Sometimes we have to choose whether it’s better to protect our children from real sexual predators and grooming gangs or a few ‘hurty words’ in a book. Although, in fact, there’s actually very little swearing in the book – ironically Harri is extremely diligent about self-censoring – but I haven’t bothered to use a computer to count the expletives, because that’s essentially the 21st-century equivalent of going through a dictionary looking up all the rude words and underlining them, and at 14½ I outgrew that sort of immature behaviour several years ago.
What I can tell you is that the most terrible, the most awful, the most dreadful, and the most heinous thing Harri actually does in this book is to deliberately leave his footprints and sign his name in the wet concrete for a new disabled ramp outside the tower block where he lives.
My final verdict?
Asweh, it was dope-fine, bo-styles, brutal.

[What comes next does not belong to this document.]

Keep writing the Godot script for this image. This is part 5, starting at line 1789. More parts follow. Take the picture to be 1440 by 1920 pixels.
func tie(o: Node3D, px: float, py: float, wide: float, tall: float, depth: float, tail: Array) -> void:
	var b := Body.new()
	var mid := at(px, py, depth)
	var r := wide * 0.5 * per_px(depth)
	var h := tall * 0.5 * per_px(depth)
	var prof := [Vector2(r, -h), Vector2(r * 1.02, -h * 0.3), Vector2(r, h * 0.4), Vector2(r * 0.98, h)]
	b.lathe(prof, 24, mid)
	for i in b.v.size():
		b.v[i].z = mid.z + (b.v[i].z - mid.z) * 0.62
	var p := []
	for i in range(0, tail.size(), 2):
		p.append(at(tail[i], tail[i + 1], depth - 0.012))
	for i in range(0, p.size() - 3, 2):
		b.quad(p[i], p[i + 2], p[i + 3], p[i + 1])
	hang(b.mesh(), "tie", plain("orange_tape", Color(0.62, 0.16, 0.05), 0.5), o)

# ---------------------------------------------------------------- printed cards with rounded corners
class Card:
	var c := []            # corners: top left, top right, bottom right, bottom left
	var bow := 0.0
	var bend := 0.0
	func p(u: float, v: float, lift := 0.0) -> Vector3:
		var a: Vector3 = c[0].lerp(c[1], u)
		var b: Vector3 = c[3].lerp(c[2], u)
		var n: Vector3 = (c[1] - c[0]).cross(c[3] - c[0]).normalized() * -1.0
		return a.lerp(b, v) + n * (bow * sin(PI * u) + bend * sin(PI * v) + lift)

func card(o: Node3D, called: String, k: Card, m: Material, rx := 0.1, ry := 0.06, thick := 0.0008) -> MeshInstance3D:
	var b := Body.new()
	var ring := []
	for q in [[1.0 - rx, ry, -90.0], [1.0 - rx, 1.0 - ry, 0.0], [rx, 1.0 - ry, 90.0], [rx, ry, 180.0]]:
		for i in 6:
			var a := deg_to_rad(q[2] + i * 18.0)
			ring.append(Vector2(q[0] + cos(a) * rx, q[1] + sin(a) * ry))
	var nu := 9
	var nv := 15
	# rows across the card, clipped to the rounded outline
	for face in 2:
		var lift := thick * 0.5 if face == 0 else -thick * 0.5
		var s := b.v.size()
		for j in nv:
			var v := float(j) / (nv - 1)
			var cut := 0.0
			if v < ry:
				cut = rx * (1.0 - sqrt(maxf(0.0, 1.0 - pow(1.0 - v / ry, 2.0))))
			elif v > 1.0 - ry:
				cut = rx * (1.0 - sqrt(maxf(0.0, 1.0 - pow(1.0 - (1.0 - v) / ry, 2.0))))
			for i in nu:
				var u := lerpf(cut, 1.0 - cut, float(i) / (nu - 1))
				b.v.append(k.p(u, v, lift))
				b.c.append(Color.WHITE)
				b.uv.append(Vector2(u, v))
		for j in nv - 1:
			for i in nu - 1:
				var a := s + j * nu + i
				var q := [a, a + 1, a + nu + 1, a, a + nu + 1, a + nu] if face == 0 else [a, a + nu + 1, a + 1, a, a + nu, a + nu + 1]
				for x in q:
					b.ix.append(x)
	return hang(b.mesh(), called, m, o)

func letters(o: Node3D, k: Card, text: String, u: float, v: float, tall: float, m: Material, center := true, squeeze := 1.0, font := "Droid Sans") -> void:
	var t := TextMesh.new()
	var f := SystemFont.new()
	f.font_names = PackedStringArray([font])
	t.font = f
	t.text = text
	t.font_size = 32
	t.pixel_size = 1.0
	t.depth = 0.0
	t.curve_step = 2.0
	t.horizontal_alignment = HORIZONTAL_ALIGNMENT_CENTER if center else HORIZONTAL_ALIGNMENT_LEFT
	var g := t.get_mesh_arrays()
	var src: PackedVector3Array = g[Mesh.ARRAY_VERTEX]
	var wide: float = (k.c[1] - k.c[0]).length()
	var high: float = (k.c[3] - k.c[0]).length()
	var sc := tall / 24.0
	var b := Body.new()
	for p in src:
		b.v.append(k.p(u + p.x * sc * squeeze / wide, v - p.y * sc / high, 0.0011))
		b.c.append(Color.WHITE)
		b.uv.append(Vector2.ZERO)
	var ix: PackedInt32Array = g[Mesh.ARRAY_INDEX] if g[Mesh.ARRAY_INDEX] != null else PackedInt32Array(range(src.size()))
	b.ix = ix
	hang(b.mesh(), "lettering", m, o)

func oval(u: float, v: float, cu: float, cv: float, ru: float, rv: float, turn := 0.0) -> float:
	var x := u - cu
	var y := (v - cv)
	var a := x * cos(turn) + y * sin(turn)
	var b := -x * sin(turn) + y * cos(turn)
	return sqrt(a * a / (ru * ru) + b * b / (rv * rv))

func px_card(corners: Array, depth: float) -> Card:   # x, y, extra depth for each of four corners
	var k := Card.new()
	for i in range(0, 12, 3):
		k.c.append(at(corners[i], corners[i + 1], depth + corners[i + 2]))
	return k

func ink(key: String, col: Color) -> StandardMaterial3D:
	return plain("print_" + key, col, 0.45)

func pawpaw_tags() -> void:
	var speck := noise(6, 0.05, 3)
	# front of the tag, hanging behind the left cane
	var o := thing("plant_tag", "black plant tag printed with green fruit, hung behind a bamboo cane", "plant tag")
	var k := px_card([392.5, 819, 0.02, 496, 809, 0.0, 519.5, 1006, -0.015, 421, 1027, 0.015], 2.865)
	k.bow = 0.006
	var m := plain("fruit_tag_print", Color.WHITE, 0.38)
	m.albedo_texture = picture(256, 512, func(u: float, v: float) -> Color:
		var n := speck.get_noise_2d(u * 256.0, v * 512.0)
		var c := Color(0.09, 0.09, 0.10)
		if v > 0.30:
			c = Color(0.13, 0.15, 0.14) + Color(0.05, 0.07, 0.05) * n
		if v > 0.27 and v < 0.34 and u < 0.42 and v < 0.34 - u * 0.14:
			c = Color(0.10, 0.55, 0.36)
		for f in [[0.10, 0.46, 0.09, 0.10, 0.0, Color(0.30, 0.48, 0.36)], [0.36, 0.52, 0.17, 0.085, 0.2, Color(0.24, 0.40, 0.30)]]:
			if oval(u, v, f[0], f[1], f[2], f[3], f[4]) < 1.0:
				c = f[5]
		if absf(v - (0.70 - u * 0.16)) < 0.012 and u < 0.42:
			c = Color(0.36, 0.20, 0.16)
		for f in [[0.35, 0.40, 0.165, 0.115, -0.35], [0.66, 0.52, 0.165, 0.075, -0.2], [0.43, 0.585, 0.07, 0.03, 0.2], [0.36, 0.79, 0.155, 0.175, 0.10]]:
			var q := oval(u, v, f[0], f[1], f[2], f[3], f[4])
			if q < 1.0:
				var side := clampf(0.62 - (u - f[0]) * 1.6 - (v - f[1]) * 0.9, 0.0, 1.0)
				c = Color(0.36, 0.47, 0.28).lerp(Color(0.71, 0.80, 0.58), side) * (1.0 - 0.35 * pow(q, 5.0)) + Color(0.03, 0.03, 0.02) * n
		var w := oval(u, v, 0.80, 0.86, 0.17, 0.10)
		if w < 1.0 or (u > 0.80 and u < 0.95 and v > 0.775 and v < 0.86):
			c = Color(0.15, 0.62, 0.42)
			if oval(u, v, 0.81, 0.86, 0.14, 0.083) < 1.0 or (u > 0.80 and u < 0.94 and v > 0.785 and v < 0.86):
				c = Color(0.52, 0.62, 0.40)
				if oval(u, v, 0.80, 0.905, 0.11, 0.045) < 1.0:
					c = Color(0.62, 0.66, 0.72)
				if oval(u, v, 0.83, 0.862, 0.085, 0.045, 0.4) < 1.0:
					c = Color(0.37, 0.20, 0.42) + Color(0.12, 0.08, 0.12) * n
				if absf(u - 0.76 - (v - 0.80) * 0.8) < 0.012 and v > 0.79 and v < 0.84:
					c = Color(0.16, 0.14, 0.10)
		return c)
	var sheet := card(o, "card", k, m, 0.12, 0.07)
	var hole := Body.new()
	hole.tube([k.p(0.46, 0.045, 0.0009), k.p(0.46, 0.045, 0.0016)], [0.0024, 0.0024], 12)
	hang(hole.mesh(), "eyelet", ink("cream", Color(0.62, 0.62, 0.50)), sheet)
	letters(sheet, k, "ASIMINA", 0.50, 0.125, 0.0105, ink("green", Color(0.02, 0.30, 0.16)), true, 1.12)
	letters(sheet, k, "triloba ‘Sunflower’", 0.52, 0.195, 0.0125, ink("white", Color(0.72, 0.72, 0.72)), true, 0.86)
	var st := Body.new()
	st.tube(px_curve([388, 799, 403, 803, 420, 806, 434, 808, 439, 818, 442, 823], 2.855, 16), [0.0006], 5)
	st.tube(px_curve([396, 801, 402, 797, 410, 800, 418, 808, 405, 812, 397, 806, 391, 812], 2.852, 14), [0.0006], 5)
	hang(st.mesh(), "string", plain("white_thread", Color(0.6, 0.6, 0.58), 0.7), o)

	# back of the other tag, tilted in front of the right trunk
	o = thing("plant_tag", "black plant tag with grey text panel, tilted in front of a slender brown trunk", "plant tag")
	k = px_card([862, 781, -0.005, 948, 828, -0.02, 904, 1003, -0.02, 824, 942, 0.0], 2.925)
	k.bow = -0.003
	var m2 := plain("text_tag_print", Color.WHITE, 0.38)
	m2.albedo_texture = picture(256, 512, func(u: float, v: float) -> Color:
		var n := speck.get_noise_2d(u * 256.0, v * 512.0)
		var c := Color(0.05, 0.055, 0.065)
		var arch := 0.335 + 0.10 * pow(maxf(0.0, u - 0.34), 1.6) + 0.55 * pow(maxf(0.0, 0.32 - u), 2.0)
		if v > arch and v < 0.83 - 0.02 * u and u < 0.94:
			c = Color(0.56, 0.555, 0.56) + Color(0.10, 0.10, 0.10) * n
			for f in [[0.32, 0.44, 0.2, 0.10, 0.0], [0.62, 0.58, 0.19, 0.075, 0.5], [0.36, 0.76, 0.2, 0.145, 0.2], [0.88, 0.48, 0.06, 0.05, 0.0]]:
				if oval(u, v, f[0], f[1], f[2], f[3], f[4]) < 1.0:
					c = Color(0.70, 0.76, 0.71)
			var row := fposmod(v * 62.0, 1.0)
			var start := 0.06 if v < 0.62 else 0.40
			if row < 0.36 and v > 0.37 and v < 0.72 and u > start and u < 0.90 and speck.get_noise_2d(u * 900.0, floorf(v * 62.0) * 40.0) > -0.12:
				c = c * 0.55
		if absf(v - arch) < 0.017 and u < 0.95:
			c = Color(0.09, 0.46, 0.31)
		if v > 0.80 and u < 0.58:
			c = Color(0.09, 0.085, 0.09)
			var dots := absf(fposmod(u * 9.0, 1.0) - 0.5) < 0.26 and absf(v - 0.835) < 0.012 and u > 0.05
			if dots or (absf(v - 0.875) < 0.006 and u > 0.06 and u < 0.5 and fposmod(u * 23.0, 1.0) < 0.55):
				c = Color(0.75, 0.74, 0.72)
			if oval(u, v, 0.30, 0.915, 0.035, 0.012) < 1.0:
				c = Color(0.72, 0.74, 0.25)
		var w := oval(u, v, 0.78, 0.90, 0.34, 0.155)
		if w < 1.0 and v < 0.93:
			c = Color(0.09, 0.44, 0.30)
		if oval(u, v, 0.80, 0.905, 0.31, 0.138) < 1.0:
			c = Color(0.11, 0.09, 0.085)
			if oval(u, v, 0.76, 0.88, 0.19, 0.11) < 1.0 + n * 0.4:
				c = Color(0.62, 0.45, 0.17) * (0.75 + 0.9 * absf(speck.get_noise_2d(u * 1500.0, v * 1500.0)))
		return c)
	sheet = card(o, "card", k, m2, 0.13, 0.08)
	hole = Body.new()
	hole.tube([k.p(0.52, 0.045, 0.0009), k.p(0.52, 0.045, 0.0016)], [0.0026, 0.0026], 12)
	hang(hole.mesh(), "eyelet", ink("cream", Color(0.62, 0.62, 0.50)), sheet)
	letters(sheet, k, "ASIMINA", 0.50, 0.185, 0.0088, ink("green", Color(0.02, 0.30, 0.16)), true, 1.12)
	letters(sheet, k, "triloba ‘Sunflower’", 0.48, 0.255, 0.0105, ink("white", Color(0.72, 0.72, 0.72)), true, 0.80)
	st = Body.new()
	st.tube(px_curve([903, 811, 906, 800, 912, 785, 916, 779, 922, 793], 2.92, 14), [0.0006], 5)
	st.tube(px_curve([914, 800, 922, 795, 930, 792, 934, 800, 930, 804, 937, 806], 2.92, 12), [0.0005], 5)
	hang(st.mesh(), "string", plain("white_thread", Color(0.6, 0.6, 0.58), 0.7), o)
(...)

Everybody agrees. 9/10
But I’d prefer to leave you with a final thought from the pigeon:
‘We prefer it when you walk around instead of through us. We like to be left in peace while we’re eating and performing our courtship rituals. We ask only for the same rights as you: we just want to live our lives, make a place for ourselves, room to shit and room to sleep, and room to raise our children. Don’t poison us just because we make a mess. You make a mess, too. There’s enough of everything to go round if we all stick to our fair share. Leave us be and there’ll be no trouble. Be kind to us and we’ll return the favour when the time for favours comes. Until then, peace be with you.’
Eddie Snide has been 14 ½ ever since 1977. His mum is still convinced that it’s just a silly phase that he’s going through and that he’ll grow out of it eventually. He would particularly like to express his thanks to Ron Swanson for being such an effective advocate for this book.